Confusion in Suffering

Job waffles throughout the book in his response to the suffering. In Job 9 he was eager for someone to mediate his issues with God. Now in chapter 10 he's ready to die again as he was in Job 3. This is the trouble with suffering, it births emotional swings of massive proportions. 

Take note of his recounting of the goodness of God in his life:
Job 10:8–12 (ESV) Your hands fashioned and made me, and now you have destroyed me altogether. 9 Remember that you have made me like clay; and will you return me to the dust? 10 Did you not pour me out like milk and curdle me like cheese? 11 You clothed me with skin and flesh, and knit me together with bones and sinews. 12 You have granted me life and steadfast love, and your care has preserved my spirit.

Job recalls that all he is and all he has is from God. Yet, inwardly, his heart is sure that God did all this to set him up for ultimate suffering in taking it all away. 

Job 10:13 (ESV) Yet these things you hid in your heart; I know that this was your purpose.

And I think we have here a picture of what we should actually do in suffering even when it looks wrong. We need to work it out in our heads. We need to walk through the emotions one at a time and let time bring us from one stage to another. They speak about the 5 stages of grief for this reason. 

Job is confused by suffering. That's what suffering will do to all of us. Here Job considers God was only out to get him from the beginning. At the end of this chapter, Job wants this version of the Lord he has imagined to go away...

Job 10:20–22 (ESV) Are not my days few? Then cease, and leave me alone, that I may find a little cheer 21 before I go—and I shall not return— to the land of darkness and deep shadow, 22 the land of gloom like thick darkness, like deep shadow without any order, where light is as thick darkness.”

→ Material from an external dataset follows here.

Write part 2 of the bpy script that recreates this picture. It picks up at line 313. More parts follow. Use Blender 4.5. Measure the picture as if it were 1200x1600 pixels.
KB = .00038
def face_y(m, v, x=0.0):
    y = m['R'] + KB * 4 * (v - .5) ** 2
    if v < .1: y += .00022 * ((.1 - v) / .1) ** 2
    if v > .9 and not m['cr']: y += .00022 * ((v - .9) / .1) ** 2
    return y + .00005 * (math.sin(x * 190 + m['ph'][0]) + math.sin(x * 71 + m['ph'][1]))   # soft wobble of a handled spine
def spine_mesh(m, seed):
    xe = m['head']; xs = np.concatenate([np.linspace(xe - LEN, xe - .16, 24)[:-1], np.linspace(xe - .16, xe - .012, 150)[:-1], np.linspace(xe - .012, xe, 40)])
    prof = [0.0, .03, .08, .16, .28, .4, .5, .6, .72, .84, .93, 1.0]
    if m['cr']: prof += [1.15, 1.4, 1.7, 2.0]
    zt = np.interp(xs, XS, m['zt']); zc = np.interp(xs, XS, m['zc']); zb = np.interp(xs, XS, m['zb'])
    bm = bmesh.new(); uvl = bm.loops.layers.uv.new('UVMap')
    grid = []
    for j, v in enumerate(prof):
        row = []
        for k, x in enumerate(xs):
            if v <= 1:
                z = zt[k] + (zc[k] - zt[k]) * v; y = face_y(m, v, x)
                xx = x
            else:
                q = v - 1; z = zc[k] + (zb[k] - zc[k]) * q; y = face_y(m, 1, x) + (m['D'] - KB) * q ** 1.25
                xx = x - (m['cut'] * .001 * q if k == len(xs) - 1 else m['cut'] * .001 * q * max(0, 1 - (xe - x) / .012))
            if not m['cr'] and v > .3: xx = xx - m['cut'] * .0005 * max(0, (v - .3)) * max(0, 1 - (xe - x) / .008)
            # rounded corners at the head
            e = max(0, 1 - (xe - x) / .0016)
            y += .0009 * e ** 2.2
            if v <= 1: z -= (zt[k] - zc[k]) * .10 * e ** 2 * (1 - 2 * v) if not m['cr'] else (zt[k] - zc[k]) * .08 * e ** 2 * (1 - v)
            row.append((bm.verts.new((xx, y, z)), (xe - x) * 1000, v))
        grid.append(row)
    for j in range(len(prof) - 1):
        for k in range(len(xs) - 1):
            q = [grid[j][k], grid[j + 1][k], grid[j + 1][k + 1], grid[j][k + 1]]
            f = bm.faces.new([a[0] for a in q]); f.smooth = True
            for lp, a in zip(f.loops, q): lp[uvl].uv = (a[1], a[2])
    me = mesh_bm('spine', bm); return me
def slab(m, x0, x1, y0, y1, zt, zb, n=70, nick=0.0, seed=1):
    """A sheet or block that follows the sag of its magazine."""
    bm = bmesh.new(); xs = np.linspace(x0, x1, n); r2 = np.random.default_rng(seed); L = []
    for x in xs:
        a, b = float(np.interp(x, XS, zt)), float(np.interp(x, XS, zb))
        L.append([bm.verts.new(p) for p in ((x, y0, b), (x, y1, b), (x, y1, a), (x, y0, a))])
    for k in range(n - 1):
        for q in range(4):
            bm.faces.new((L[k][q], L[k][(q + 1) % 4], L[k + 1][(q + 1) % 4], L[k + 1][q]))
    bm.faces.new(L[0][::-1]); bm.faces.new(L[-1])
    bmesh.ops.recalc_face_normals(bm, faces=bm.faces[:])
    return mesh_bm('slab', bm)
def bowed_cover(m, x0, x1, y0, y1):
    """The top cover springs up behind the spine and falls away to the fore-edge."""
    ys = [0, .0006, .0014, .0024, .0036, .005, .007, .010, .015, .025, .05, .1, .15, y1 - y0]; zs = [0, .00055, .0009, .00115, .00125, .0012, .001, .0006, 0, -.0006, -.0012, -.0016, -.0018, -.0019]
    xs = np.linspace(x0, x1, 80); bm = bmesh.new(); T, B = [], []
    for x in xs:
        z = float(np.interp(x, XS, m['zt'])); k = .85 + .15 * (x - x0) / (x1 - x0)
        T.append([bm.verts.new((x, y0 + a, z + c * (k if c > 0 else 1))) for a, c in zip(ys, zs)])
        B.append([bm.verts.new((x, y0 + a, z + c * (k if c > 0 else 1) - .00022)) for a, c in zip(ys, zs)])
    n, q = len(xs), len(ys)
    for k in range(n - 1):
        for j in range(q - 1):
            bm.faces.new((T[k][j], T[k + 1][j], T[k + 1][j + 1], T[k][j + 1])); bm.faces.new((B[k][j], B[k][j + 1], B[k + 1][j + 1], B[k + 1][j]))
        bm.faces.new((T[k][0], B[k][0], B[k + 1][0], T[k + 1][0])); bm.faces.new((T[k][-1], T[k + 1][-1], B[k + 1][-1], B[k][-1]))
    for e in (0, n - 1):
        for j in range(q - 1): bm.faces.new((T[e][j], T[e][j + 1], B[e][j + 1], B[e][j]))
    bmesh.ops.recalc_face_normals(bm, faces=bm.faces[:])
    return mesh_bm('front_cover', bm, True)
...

Here's another confusion the suffering has produced in Job. For it was God who set the limits on his suffering from the hand of the devil. If God had stepped away, the devil would have surely killed him! 

The story invites us into the confusion of Job so that we won't be shocked by our own confusion in our suffering. Trouble brings doubt to faith, but we are again the beneficiaries of Job's story with a back-stage pass. 

Let us consider then, that while we do suffer, God is the only one who mitigates its ultimate impact. Your hope in suffering is not less of God but more of Him, which is exactly what Job will get in the end. 

Let us renew our confidence that He is with us always even when we are confused about how close He may actually be.